Predictions are hard, especially about the future. Yet we have to be mindful that recession risk is high, and the Fed is now telling us that it is high with its 50bps rate cut. History tells us that when the Fed has those fears, it is usually proven right in short order.
At High Dividend Opportunities, we’ve been talking in our Market Outlooks about how economies have momentum, and discussing the downward momentum the U.S. economy has had for the past two years. The Fed appears to have finally woken up to these trends and is finally acting to reverse them. Since interest rate changes take 12-18 months to filter through the economy, it is likely that they are a day late and a dollar short. Even with a double cut, it is unlikely that is enough to reverse the current trends.
My working assumptions are:
The Fed will cut much more aggressively than anyone expects. In 2001, the Fed went from 6.5% to 1.75% within a year. In 2007, it went from 5.25% to 0% in 15 months. The Fed and the Market believe this time is different. I don't.
The economic measures will continue to deteriorate. Inflation will keep drifting down, unemployment will keep going up, job numbers will keep being revised lower, and GDP will decline. This isn't necessarily going to happen every single month, but the overall trend isn't going to change anytime soon. The economy is large, it isn't going to change direction overnight.

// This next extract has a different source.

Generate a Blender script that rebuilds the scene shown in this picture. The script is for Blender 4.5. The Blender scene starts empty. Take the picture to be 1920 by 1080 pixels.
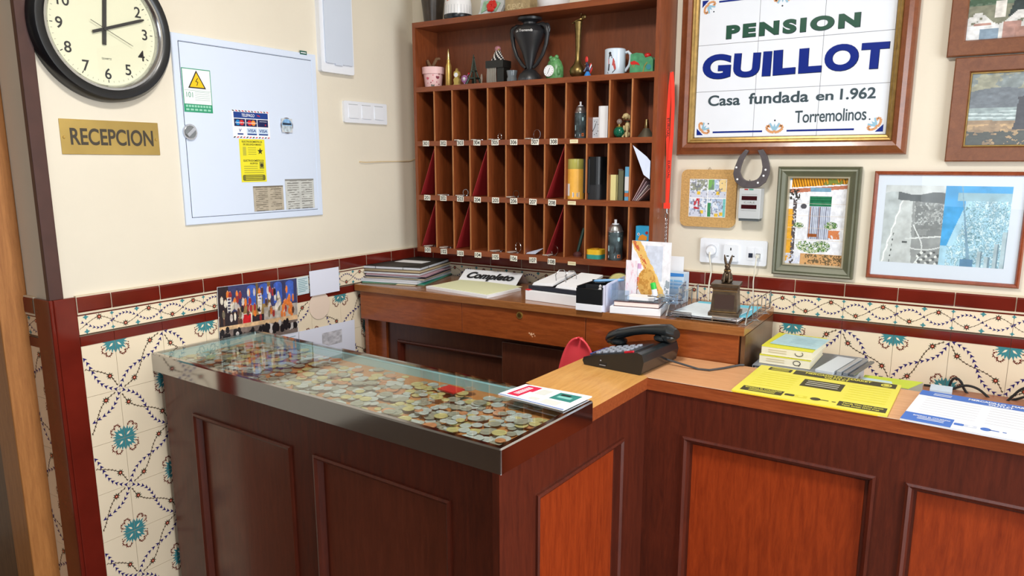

The highest-valued stocks are the highest risk. Going into the Dot-Com bust, you wanted to own Value stocks and not Growth stocks. Going into the GFC, you wanted to own Growth stocks and not Value stocks. Recessions are frequently the pivot point for the market to exit the investments that it was the most bullish on, and move into the investments that are trading at the lowest values. Investments that underperformed before a recession are usually the ones that outperform the most during and following a recession.
At HDO, we've been discussing recession risks for two years. We've emphasized fixed income and made our portfolios more defensive. Here are a few of our top diversified investments in fixed income.
Pick 1: RNP – Yield 7%
Cohen & Steers REIT & Preferred Income Fund (RNP) is a CEF (Closed-End Fund) that invests in a combination of equity REITs and preferred shares with a roughly 50/50 mix. RNP is highly diversified by sector. On the common equity side, RNP invests primarily in blue-chip REITs considered leaders in their respective sectors. This represents 51% of the CEF’s invested assets. The other half of RNP's portfolio is preferred equity; RNP focuses on non-REIT preferred. Banking, insurance, and utility preferreds make up over 80% of the preferred portfolio.
RNP has already been rallying on the belief that the Fed would cut rates. There is a lot of room to run to the upside as September's rate cut is likely just the start of a series of several cuts.
Pick 2: JPC – Yield 9.8%
Nuveen Preferred & Income Opportunities Fund (JPC) has been gaining traction. YTD, its price is up over 20%, and with distributions, it has provided a total return of over 30%.
In June, JPC hiked its dividend by 40% to $0.0665/month, paying a yield of ~10%, mostly QDI in recent years.
JPC is a fund that focuses on preferred equity, and it complements our portfolio well because it focuses on banks, capital markets, and insurance companies. Over 80% of JPC's holdings are investment-grade, and about 90% of them are institutional preferred with a par value of $1,000. We expect strong tailwinds for this asset class with interest rate cuts, and these will benefit us directly through JPC’s increasing NAV.
The outlook is still sunny, and JPC has ample room for more upside, and is producing a hearty ~10% yield.
Conclusion
As interest rates decline, we wouldn't be surprised to see investors willing to start paying a premium for fixed-income-focused investments like JPC and RNP, as they have before. When they do, those of us who buy at discounted prices have the option to keep collecting the income, or to sell, depending on our needs and goals.
I've been hammering the table on fixed income over the past year, and I believe that is still one of the best opportunities in the market if you are buying today. This asset class increases our portfolio defense while placing generous distributions into our pockets. This is the beauty of our Income Method.